I don't know if this affects only wireguard or generic tunnel interface. But the solution would be make the first example working by using different ifconfig arguments in the jail starting procedure.

Eg:
ifconfig wgnet0 inet 192.168.0.10 192.168.0.10 alias
Comment 1 Jamie Gritton freebsd_committer freebsd_triage 2021-02-11 18:16:03 UTC
jail(8) will automatically run "ifconfig alias <ifname> <ipaddr>" on startup (and "-alias" on shutdown).  But it's interface-agnostic, and doesn't know things like the tunnel interface needing the address twice (which I didn't know either).

So anything more complicated than a single address added to an existing interface is going to take you running the commands yourself.  For your setup, I think this should work:

{
 ip4.addr = 192.168.0.10;
 exec.prestart = "ifconfig wgnet0 alias inet ${ip4.addr} ${ip4.addr}";
 exec.poststop = "ifconfig wgnet0 -alias inet ${ip4.addr} ${ip4.addr}";
}

Keeping track of what requirements different interfaces might need is a potential can of worms beyond the scope of jail(8).
Comment 2 Robert David 2021-02-11 19:03:48 UTC
If the example #2 would work it would be fine. Because sometimes one needs/wants to assign the device name.

Because there is a difference in 

ip4.addr = "wgnet0|192.168.0.10"
and
ip4.addr = "192.168.0.10"

the first try to assign the address to the wgnet0 interface (and fail), the second one just use the interface which got the address.
Comment 3 Luca Pizzamiglio freebsd_committer freebsd_triage 2021-02-12 20:19:33 UTC
(In reply to Robert David from comment #2)

I created a wireguard setup and those are my findings.

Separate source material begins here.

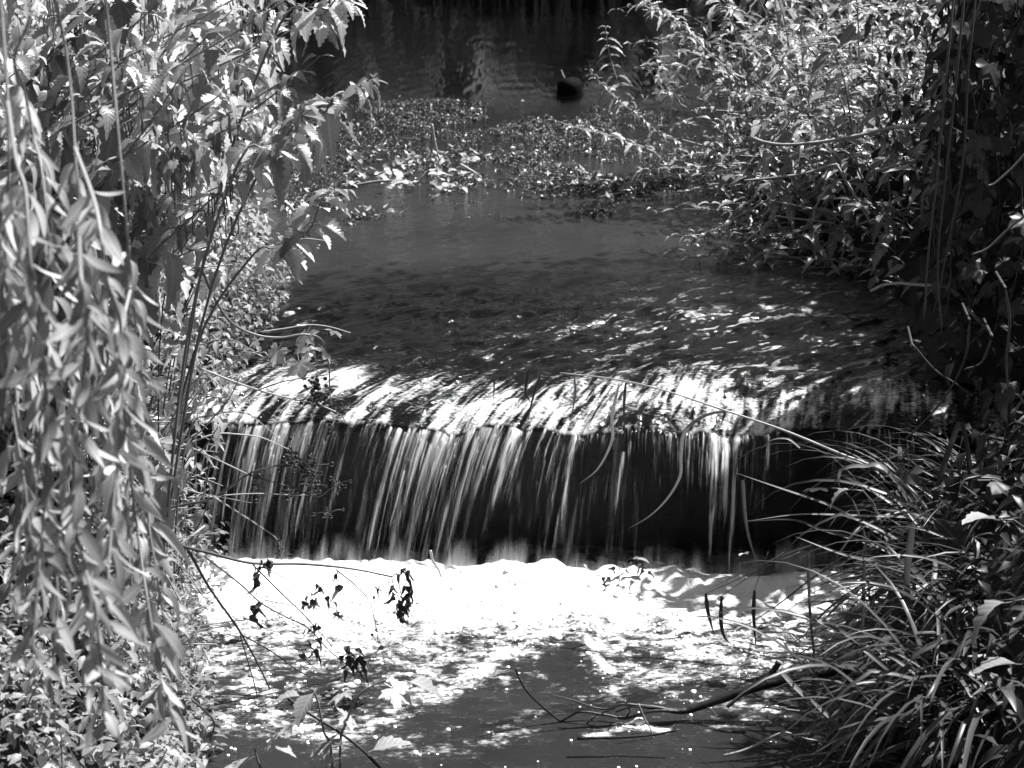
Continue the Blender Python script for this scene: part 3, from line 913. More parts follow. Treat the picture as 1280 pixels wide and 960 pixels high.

The command to configure an alias on a wireguard interface via ifconfig is:
ifconfig wgnet0 inet 192.168.0.10/24 192.168.0.10 alias

With the jail command line, I successfully created an alias with:

jail -c path=/path/to/jail ip4.addr="wgnet0|192.168.0.10/24 192.168.0.10" command=/bin/sh

Or, using jail.conf: 

wg-jail {
  path = /home/pizzamig/empty-jail;
  ip4.addr = "wgnet0|192.168.0.10/24 192.168.0.10";
  command = "/bin/sh";
}

Have you tried this latest configuration?
Comment 4 Bernhard Froehlich freebsd_committer freebsd_triage 2021-03-23 20:36:19 UTC
This should be a lot more flexible now with the new wireguard kernel module. Could you please repeat the tests with net/wireguard-kmod?
Comment 5 Robert David 2021-03-23 21:40:56 UTC
(In reply to Bernhard Froehlich from comment #4)
I'm in process of testing NanoPI NEO3 with FreeBSD13, so I plan to test this as soon as the the wireguard package 1.0.20210315 is available (not sure why only the aarch64 does not have this package updated).
Comment 6 Jason A. Donenfeld 2021-04-17 23:47:18 UTC
Is this working now with the latest wireguard-kmod package? If so, can this bug be closed?
Comment 7 Robert David 2021-04-19 11:21:02 UTC
I have tested this now and can confirm that it works ok, so the bug may be closed.

Tested simple jail configuration, with testing wireguard kmod 
interface enabled and it is working correctly.

$ cat /etc/jail.conf
test {
    host.hostname = test;           # Hostnae
    ip4.addr = dwc0|192.168.10.60,wg0|192.168.200.60;                   # IP address of the jail
    path = "/nanopool/testjail";                    # Path to the jail
    exec.start = "/bin/sh /etc/rc";            # Start command
    exec.stop = "/bin/sh /etc/rc.shutdown";    # Stop command
}

With this configuration, there is no need to set the ip address on wg0 interface before jail start. It is set ok with jail start and assigned correctly. I have tested ssh to the jail through wireguard and it works.